**Record list:**
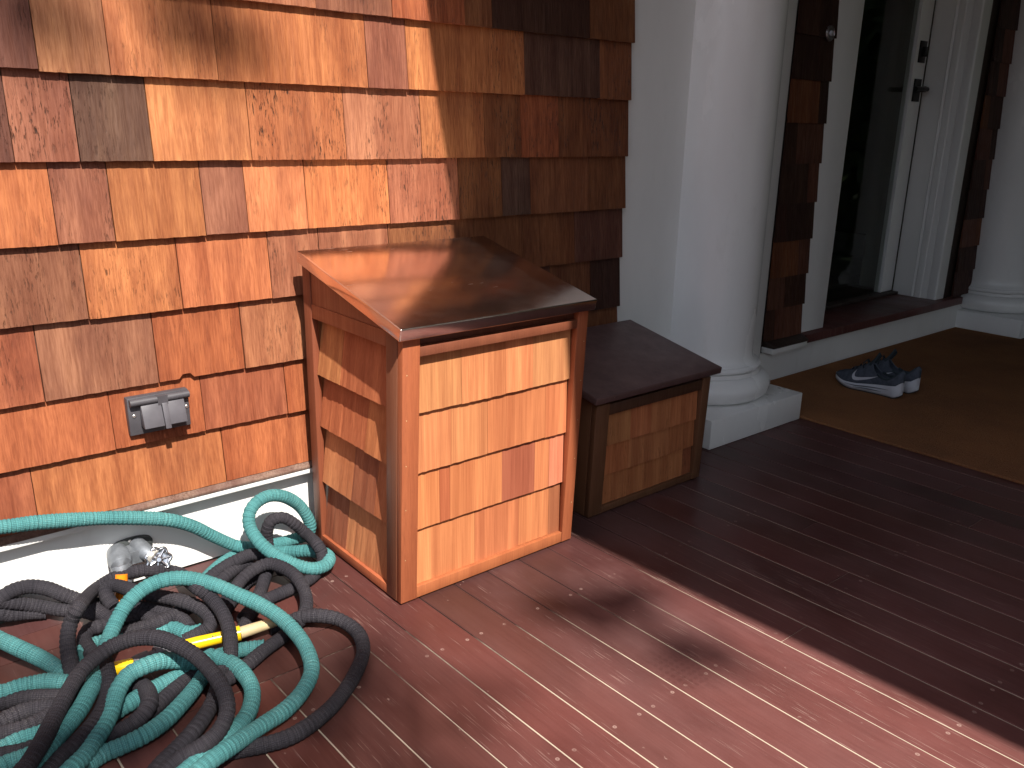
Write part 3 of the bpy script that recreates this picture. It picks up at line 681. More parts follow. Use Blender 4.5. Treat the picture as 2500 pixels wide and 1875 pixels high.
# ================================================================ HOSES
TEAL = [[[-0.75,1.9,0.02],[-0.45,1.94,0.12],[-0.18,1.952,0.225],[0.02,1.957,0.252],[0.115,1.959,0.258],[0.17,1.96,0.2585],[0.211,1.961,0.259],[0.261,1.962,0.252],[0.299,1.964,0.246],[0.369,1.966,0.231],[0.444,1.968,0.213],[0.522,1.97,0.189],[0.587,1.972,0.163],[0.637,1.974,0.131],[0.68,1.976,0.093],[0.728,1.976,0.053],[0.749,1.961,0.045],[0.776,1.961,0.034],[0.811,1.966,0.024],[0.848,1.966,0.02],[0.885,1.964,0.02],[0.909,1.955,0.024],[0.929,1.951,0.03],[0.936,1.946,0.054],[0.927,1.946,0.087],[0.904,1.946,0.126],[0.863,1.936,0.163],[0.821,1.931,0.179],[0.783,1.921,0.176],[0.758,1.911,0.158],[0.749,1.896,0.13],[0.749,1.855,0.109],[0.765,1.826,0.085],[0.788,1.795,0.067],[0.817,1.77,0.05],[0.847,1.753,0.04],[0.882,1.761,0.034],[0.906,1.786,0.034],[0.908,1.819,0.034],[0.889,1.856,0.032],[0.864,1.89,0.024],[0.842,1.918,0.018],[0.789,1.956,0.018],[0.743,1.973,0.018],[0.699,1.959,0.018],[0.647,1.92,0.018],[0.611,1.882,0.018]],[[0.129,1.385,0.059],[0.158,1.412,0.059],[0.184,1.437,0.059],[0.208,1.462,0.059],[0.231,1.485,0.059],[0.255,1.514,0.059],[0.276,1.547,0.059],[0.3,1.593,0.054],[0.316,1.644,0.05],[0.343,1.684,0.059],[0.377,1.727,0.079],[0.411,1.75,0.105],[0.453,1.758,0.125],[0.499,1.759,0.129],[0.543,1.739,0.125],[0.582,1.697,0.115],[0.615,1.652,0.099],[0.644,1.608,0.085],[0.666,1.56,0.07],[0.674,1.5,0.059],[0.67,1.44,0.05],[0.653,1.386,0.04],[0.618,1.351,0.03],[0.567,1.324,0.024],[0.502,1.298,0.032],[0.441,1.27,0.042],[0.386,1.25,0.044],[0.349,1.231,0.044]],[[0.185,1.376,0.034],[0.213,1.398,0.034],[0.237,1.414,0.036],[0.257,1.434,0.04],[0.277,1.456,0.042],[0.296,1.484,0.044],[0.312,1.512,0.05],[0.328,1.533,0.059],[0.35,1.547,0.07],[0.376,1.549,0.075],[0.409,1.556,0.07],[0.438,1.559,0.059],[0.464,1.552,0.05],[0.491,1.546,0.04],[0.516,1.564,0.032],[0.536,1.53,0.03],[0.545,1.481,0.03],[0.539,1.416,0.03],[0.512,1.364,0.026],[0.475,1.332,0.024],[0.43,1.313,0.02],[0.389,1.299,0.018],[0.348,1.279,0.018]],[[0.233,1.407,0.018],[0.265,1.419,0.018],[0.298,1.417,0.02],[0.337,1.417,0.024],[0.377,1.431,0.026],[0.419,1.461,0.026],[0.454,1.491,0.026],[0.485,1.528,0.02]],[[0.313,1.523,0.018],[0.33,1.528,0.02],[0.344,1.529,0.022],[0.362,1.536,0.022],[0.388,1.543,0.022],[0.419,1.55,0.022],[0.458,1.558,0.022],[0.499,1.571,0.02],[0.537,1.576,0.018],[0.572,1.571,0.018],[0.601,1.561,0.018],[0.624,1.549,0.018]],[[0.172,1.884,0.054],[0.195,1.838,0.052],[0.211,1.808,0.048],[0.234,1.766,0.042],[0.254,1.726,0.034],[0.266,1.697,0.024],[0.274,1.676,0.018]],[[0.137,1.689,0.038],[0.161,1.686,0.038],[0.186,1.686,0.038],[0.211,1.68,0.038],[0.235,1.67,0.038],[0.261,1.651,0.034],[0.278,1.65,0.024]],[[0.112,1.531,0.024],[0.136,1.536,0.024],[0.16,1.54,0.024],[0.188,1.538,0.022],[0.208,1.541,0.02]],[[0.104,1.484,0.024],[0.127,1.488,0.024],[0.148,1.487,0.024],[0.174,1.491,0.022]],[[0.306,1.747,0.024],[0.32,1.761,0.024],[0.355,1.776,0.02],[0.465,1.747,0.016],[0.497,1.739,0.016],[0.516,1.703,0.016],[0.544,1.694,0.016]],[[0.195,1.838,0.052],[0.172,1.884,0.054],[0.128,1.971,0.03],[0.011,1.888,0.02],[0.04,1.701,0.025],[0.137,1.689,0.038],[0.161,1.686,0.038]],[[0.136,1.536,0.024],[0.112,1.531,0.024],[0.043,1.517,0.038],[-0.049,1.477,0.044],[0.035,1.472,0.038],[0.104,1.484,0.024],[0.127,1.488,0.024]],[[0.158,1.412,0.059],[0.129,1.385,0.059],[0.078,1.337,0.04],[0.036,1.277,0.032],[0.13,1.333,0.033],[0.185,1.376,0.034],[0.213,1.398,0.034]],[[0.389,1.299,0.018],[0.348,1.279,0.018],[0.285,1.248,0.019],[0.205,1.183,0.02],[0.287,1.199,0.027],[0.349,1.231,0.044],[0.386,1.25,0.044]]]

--

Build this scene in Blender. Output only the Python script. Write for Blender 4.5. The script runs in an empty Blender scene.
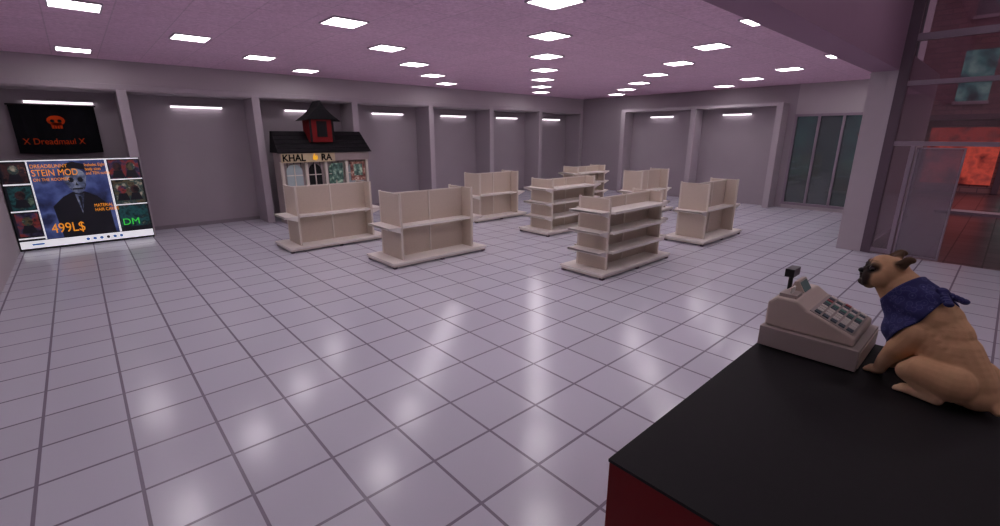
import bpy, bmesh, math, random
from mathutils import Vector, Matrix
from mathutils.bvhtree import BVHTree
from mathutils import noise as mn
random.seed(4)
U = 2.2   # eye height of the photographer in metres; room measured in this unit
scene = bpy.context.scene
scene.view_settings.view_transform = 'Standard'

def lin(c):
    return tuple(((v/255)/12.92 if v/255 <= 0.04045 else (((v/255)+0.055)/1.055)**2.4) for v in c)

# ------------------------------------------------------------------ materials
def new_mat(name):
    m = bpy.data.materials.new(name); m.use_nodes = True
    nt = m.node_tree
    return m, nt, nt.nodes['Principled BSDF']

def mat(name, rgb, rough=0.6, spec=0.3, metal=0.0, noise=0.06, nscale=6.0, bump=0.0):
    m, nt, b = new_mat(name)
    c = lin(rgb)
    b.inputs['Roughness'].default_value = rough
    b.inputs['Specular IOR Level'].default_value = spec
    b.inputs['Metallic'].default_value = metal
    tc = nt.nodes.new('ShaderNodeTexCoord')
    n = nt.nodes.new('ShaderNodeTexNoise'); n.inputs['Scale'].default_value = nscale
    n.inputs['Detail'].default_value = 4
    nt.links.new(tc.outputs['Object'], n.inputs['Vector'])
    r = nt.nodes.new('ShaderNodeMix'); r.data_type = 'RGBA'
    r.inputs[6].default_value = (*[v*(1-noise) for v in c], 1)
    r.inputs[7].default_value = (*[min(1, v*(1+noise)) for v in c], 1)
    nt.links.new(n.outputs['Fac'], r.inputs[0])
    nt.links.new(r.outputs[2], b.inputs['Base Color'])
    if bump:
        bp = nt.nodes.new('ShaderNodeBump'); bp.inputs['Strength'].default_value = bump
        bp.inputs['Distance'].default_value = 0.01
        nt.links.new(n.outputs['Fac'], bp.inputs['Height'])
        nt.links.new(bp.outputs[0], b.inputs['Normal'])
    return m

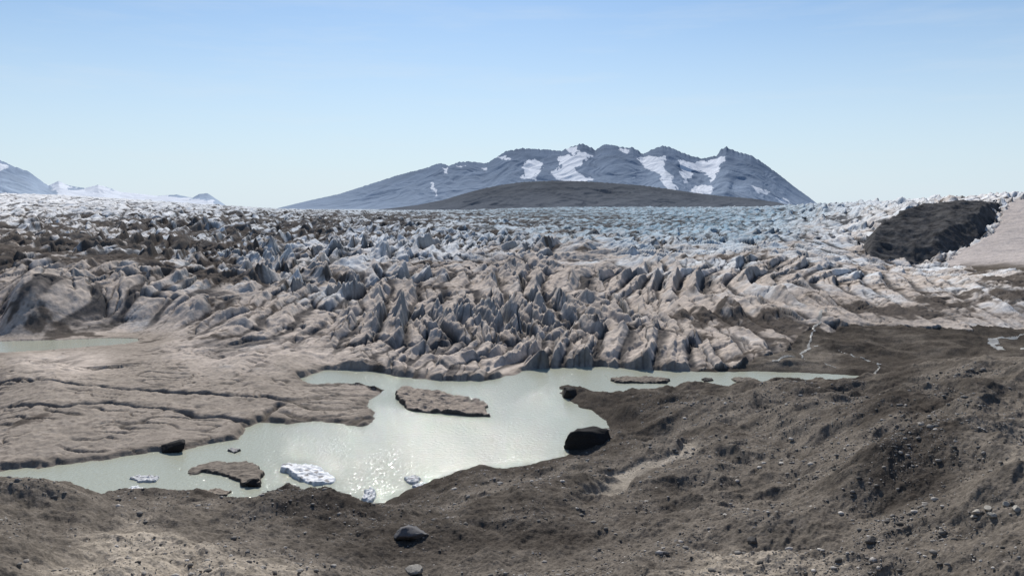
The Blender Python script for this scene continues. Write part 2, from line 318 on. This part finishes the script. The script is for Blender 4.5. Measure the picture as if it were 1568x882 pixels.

**Problem requirements:**
Show every line in the entries where the string "picture" occurs.

**Response:**
Write part 3 of the bpy script that recreates this picture. It picks up at line 681. More parts follow. Use Blender 4.5. Treat the picture as 2500 pixels wide and 1875 pixels high.
The Blender Python script for this scene continues. Write part 2, from line 318 on. This part finishes the script. The script is for Blender 4.5. Measure the picture as if it were 1568x882 pixels.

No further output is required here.